The two story lines are about two men, a generation apart. The story of Frank, which occurs in the present is the dominant story and begins with him leaving Canberra for a shack his grandparents had owned outside a small Queensland beach town after his drinking had driven his girlfriend away. He had spent time at the beach as a child and soon after arriving

…he’d found an envelope with a picture of his mum in, taken on one summer holiday at the shack. There she was, hanging up a sheet in the sun, the same wide teeth as him, the same sort of boneless nose….By her shoulder was the window and inside you could just make out a jam jar with a flower in it. It was like being smacked on the arse by God. Couldn’t have been more than a month after she was hanging up that sheet that they’d been driving in his dad’s old brown Holden when a truck hadn’t stopped at the intersection. When he woke up there was no more mum and no more old brown Holden.

I guess it’s time for the SPOILER ALERT!

The second story line is about Leon and pretty soon, though not immediately, you realize that Leon is Frank’s father. At first the assumption is that Leon’s failure to be a father (preferring much drinking and women who smelled of piss and smoke) was caused by the death of his wife. As a young man who loved working in his parents’ bakery, he watched as his father went off to Korea and returned a broken man. Then his own experiences in Vietnam were only countered by marriage to the beloved Amy, Frank’s mother.

Frank crashes about in the little town, working occasionally, drinking often, but begins to make friends. Though he eventually makes an effort to connect with his father, he is ultimately unable to forgive him. He finds that Leon has moved to a town Billy Graham visited in 1956 and made a new life for himself there with Christianity at its center. Frank sees a wall hanging embroidered by his father that says “After the fire, a still small voice.”

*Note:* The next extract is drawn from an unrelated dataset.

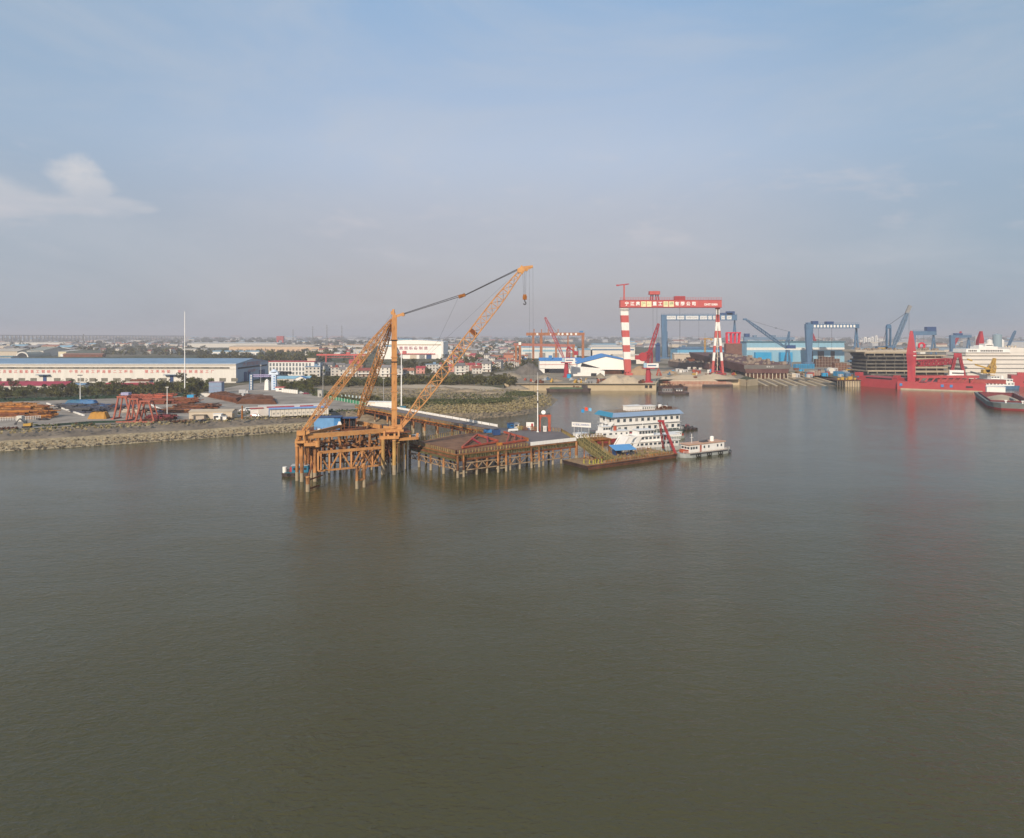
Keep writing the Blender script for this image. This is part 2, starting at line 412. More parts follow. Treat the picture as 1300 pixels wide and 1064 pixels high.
iL = next(i for i, p in enumerate(rc) if p.y > gp(430,522).y and p.x > gp(430,522).x-1)
bank('river_bank', 0, iL, [stone, conc_d], 8, .22, .42)
bank('peninsula_bank', iL, len(ra)-1, [bank_m, bank_m], 6, .3)
# loose stones on the left bank
sb = B()
for i in range(0, iL):
    if ra[i].x < -420: continue
    for k in range(34):
        t = R.random()**.9*.36; a = ra[i].lerp(ra[i+1], R.random()); c = rc[i]
        p = a.lerp(c, t)+Vector((0, 0, R.uniform(-.1, .35))); r = R.uniform(.3, .75)*(1.15-t*.5)
        sb.mi = 1 if t < .10 or R.random() < .20 else 0
        vs = [p+Vector((R.uniform(.6,1.2)*dx*r, R.uniform(.6,1.2)*dy*r, R.uniform(.5,1)*dz*r)) for dx, dy, dz in ((1,0,0),(0,1,0),(-1,0,0),(0,-1,0),(0,0,1),(0,0,-1))]
        sb.add(vs, [(0,1,4),(1,2,4),(2,3,4),(3,0,4),(1,0,5),(2,1,5),(3,2,5),(0,3,5)])
tag(sb.build('riprap_stones', [stone, stone_d]), 'tan rubble stones heaped along the waterline of the left bank', 'stones', kind='stuff')
# the quay wall and the right-hand shore
qb = B()
for i in range(len(right)-1):
    if i == 5: continue
    p, q = right[i], right[i+1]
    d = (q-p).normalized(); nrm = Vector((d.y, -d.x, 0))
    # face set .3 m out, from under the water to 4 cm above the land
    a0, a1 = p+nrm*.3, q+nrm*.3
    b0, b1 = p-nrm*1.2, q-nrm*1.2
    qb.add([(a0.x,a0.y,-2),(a1.x,a1.y,-2),(a1.x,a1.y,G+.3),(a0.x,a0.y,G+.3),(b0.x,b0.y,G+.3),(b1.x,b1.y,G+.3),(b0.x,b0.y,G-2),(b1.x,b1.y,G-2)], [(0,1,2,3),(3,2,5,4),(4,5,7,6)])
tag(qb.build('quay_wall', quay_m), kind='structure')
# slipway apron and its ramps
ab = B()
ab.add([(sl0.x-1, 672, -1.5), (sl1.x+1, 672, -1.5), (sl1.x+4, 800, G), (sl0.x+12, 800, G), (sl0.x-1,672,-3),(sl1.x+1,672,-3)], [(0,1,2,3),(0,4,5,1)])
tag(ab.build('slipway_apron', conc_d), kind='structure')
rb = B()
for k in range(9):
    u = (k+.5)/9; x0 = sl0.x+(sl1.x-sl0.x)*u; x1 = sl0.x+12+(sl1.x-sl0.x-8)*u
    rb.bar((x0, 674, -.9), (x1, 800, G+.5), 2.6, 1.4)
tag(rb.build('slipway_tracks', quay_m), kind='structure')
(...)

Turns out this is from 1 Kings 19:12 (King James Version). “And behold, the Lord passed by, and a great and strong wind rent the mountains, and brake in pieces the rocks before the Lord, but the Lord was not in the wind: and after the wind an earthquake;  but the Lord was not in the earthquake. And after the earthquake a fire, but the Lord was not in the fire; and after the fire a still small voice.” According to an online Bible commentary God is telling Elijah who feels abandoned in his combat for the Lord that He is more than just the storm god found in Exodus; he is telling Elijah that the truth of the word is his real power.

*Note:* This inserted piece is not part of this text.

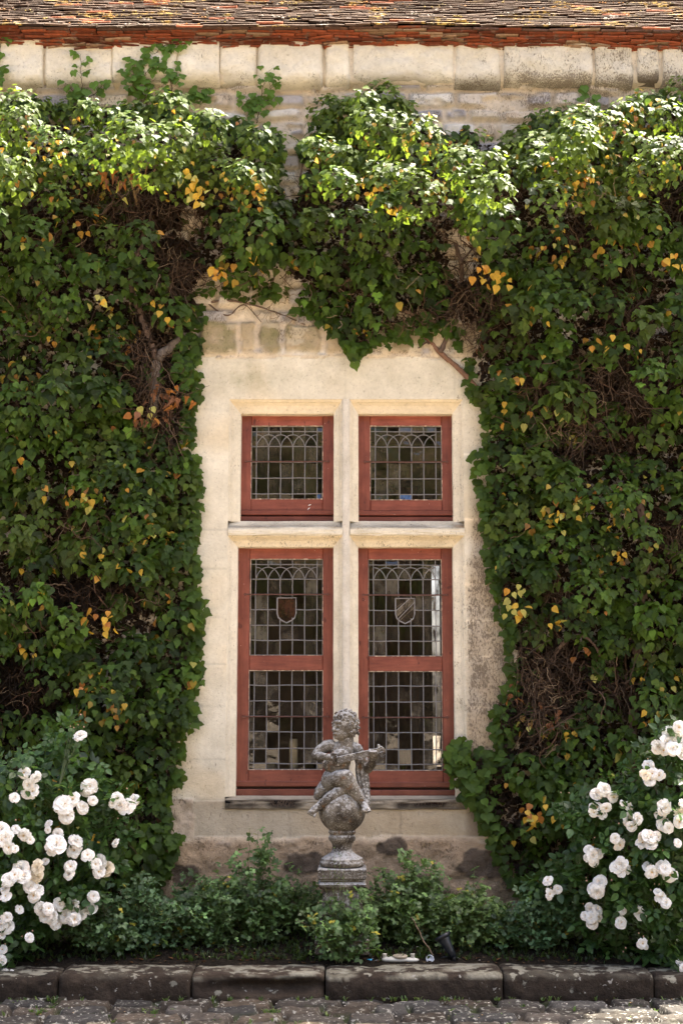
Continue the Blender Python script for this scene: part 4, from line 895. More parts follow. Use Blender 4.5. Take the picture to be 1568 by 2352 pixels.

Perhaps the 10-year old girl who befriends Frank, along with her parents who were kind to him from the outset are still small voices who can bring him to a better place.

The wonder of this book is its method for unfolding the stories; going from the hard unpleasant facts of what the three generations of men had become to an understanding of how that came to be is a a tough but exhilarating journey.

Evie Wyld, After the Fire, a Still Small Voice,  Vintage Books, 2009, 296 pages. Available at the UVa and public libraries, as well as Amazon.